The last cave lion of the late Upper Palaeolithic

Publié le 20 mai 2024 Mis à jour le 20 mai 2024
du 21 mai 2024 au 28 mai 2024 Quaternary Science Reviews
20240520_Sigari_Lion
20240520_Sigari_Lion

The engraved feline of Grotta Romanelli (southern Italy)

  • Almost 80 years after its discovery, a decorated stone from Grotta Romanelli reveals significant novelties about the art of the last hunter gatherer societies of Italy and Europe.
  • The feline figure again examined with advanced analytical techniques witnesses the last representation and also the last evidence of cave lions in Europe.
  • The interdisciplinary approach fixed the chronology of this image which was done around 12.000 years ago.
  • This image confirms the importance of lion in the last Upper Palaeolithic cultures all over Europe.
  • Thanks to the application of spectroscopic techniques it was possible to confirm that decorated stone was engraved and painted too, so now we can hypothesise that painting was a common practice in Grotta Romanelli.

Communiqué

As part of the research project “Dec.O.- Decorated Objects of Romanelli Cave, a key site of the Late Pleistocene-Early Holocene Mediterranean” conducted by Dario Sigari at the French CNRS laboratory TRACES in Toulouse and the Institute of Heritage Science of the Italian CNR, the last evidence of a cave lion in Europe was recognised.

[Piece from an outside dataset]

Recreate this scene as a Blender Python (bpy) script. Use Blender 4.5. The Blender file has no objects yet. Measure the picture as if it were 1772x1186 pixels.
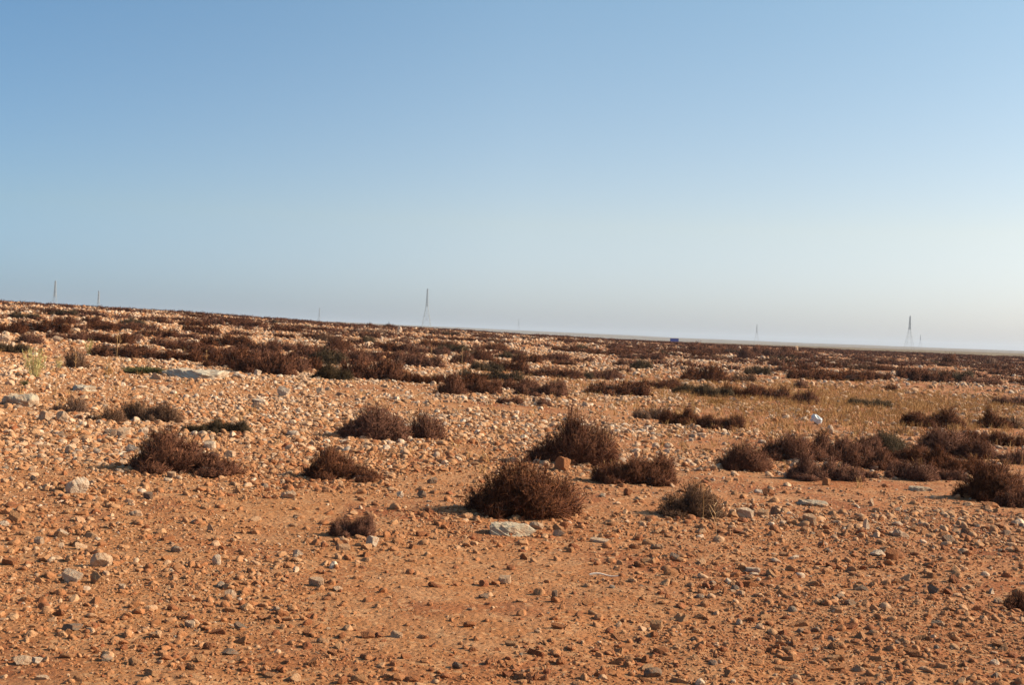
import bpy, math, random
import numpy as np
from mathutils import Matrix, Vector

scene = bpy.context.scene
COL = scene.collection
RNG = np.random.default_rng(11)
random.seed(11)

# ------------------------------------------------------------------ camera
FPX = 2139.0                      # focal length in pixels of the 1772 x 1186 photograph
CX, CY, VH = 886.0, 593.0, 580.0
ROLL = math.atan(0.0349)
PITCH = math.atan((CY - VH) / FPX)
CAMZ = 2.5
r0 = np.array([1.0, 0, 0]); u0 = np.array([0, math.sin(PITCH), math.cos(PITCH)])
FWD = np.array([0, math.cos(PITCH), -math.sin(PITCH)])
RIGHT = math.cos(ROLL) * r0 + math.sin(ROLL) * u0
UP = -math.sin(ROLL) * r0 + math.cos(ROLL) * u0

# ------------------------------------------------------------------ noise and terrain
def _hash(ix, iy, seed):
    h = (ix.astype(np.int64) * 374761393 + iy.astype(np.int64) * 668265263 + seed * 974634521) & 0xFFFFFFFF
    h = ((h ^ (h >> 13)) * 1274126177) & 0xFFFFFFFF
    h = (h ^ (h >> 16)) & 0xFFFFFFFF
    return h / 4294967295.0

def vnoise(x, y, seed=0):
    ix = np.floor(x); iy = np.floor(y)
    fx = x - ix; fy = y - iy
    fx = fx * fx * fx * (fx * (fx * 6 - 15) + 10); fy = fy * fy * fy * (fy * (fy * 6 - 15) + 10)
    a = _hash(ix, iy, seed); b = _hash(ix + 1, iy, seed)
    c = _hash(ix, iy + 1, seed); d = _hash(ix + 1, iy + 1, seed)
    return (a + (b - a) * fx) * (1 - fy) + (c + (d - c) * fx) * fy

def fbm(x, y, seed=0, octaves=3):
    s = 0.0; a = 0.5; t = 0.0
    for i in range(octaves):
        s = s + a * vnoise(x * 2 ** i + 17.3 * i, y * 2 ** i - 9.1 * i, seed + i); t += a; a *= 0.5
    return s / t

def sstep(a, b, x):
    t = np.clip((x - a) / (b - a), 0, 1)
    return t * t * (3 - 2 * t)

U_E = np.array([0, 150, 300, 450, 600, 737, 900, 1000, 1200, 1500, 1772]) - 886.0
E_NEAR = np.array([24.5, 21.5, 18, 13.5, 8, 5.0, 0.5, -2.5, -5.5, -9.0, -10.0]) / FPX
U_F = np.array([0, 400, 500, 700, 900, 1000, 1200, 1400, 1600, 1772]) - 886.0
E_FAR = np.array([16, 14.5, 13.2, 10.5, 8.5, 7.2, 4.8, 3.6, 3.2, 2.8]) / FPX
PLAIN = 1.5

def terrain(x, y):
    x = np.asarray(x, float); y = np.asarray(y, float)
    d = np.hypot(x, y)
    uu = np.where(y > 1, FPX * x / np.maximum(y, 1.0), np.sign(x) * 1200.0)
    uu = np.clip(uu, -1200, 1200)
    c = d / np.hypot(1.0, uu / FPX)
    e = np.interp(uu, U_E, E_NEAR); ef = np.interp(uu, U_F, E_FAR)
    front = sstep(-0.2, 0.6, y / np.maximum(d, 1e-6))
    D = np.interp(uu, [-886, -200, 300, 886], [165, 180, 225, 260])
    Hr = CAMZ + e * D
    s = np.clip((d - 10) / (D - 10), 0, None)
    near = np.where(s < 1, Hr * (s * 0.92 + 0.08 * s * s), Hr)
    fall = sstep(1.0, 2.2, s)
    h = near * (1 - fall) + PLAIN * fall
    hf = CAMZ + ef * 5000 - PLAIN
    h = h + hf * sstep(3200, 5000, d)
    h = h * front
    amp = 0.16 * np.clip(d / 45, 0.15, 1.0) * (1 + 0.5 * sstep(120, 300, d))
    h = h + amp * (fbm(x / 11.0, y / 11.0, 3, 2) - 0.5)
    h = h + (0.07 * (fbm(x / 1.3, y / 1.3, 5, 3) - 0.5)) * (1 - 0.6 * sstep(60, 140, d))
    h = h + 4.0 * (fbm(x / 260.0, y / 260.0, 8, 3) - 0.5) * sstep(3500, 4800, d)
    return h

def fine(x, y):
    d = np.hypot(x, y)
    return 0.026 * (fbm(x / 0.22, y / 0.22, 21, 4) - 0.5) * (1 - sstep(30, 60, d))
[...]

This evidence consists of a figure engraved on a stone found in Grotta Romanelli (Castro, southern Italy) over 80 years ago.

The artefact, now stored at the Museo delle Civiltà in Rome, which kindly granted permission for the research, was found in the late 1930s by A.C. Blanc

Thanks to the new systematic study of all the portable art in Grotta Romanelli, funded by the Fondation Fyssen, and thanks to an interdisciplinary approach involving specialists from different institutions (CNRS, Université Jean-Jaurés, ISPC-CNR, La Sapienza, Universidad Complutense de Madrid, Università di Milano, Università di Torino, IGAG-CNR, Università di Cagliari) it has been possible to clarify more precisely which animal was represented, what techniques were used to decorate the block and when.

“The answer to these points has opened up interesting perspectives on the art of Grotta Romanelli” says Dario Sigari. “The depiction was made between 12,700 and 11,000 years ago, when few cave lion specimens were still present in Europe, apparently in southern Italy. And the one depicted in Grotta Romanelli offers the temporal limit, beyond which we no longer have any traces of this animal on our continent”.

The work, published in the international journal Quaternary Science Reviews, unveils further details on the artistic tradition of Grotta Romanelli, demonstrating how the environmental context influenced the development of a symbolic-figurative heritage and how the lion was an important figure for prehistoric populations, as would justify its presence in European parietal and portable art.

In addition to the lion, the block is engraved with a European wild ass (Equus hydruntinus), a series of lines in no apparent order, and a fringed rectangle that was made before the lion.

“With great surprise,” Sigari then declares, “we found that the stone has a series of scrapings due to the preparation of the surface, and furthermore, the surface where the lion is standing shows traces of red pigment that reveal the use of ochre”. The technical, stylistic and thematic aspects thus fully place the art of Grotta Romanelli in the artistic tradition of the late Upper Palaeolithic period in Europe.

Finally, Sigari concludes, “the interdisciplinary nature of this work emphasises the importance of this type of approach in research, as well as the need to review old collections that still have so much to unveil, and, in this specific case, opens up new research perspectives on the symbolic value of felines for Palaeolithic populations, and on the extinction of the cave lion in Europe”.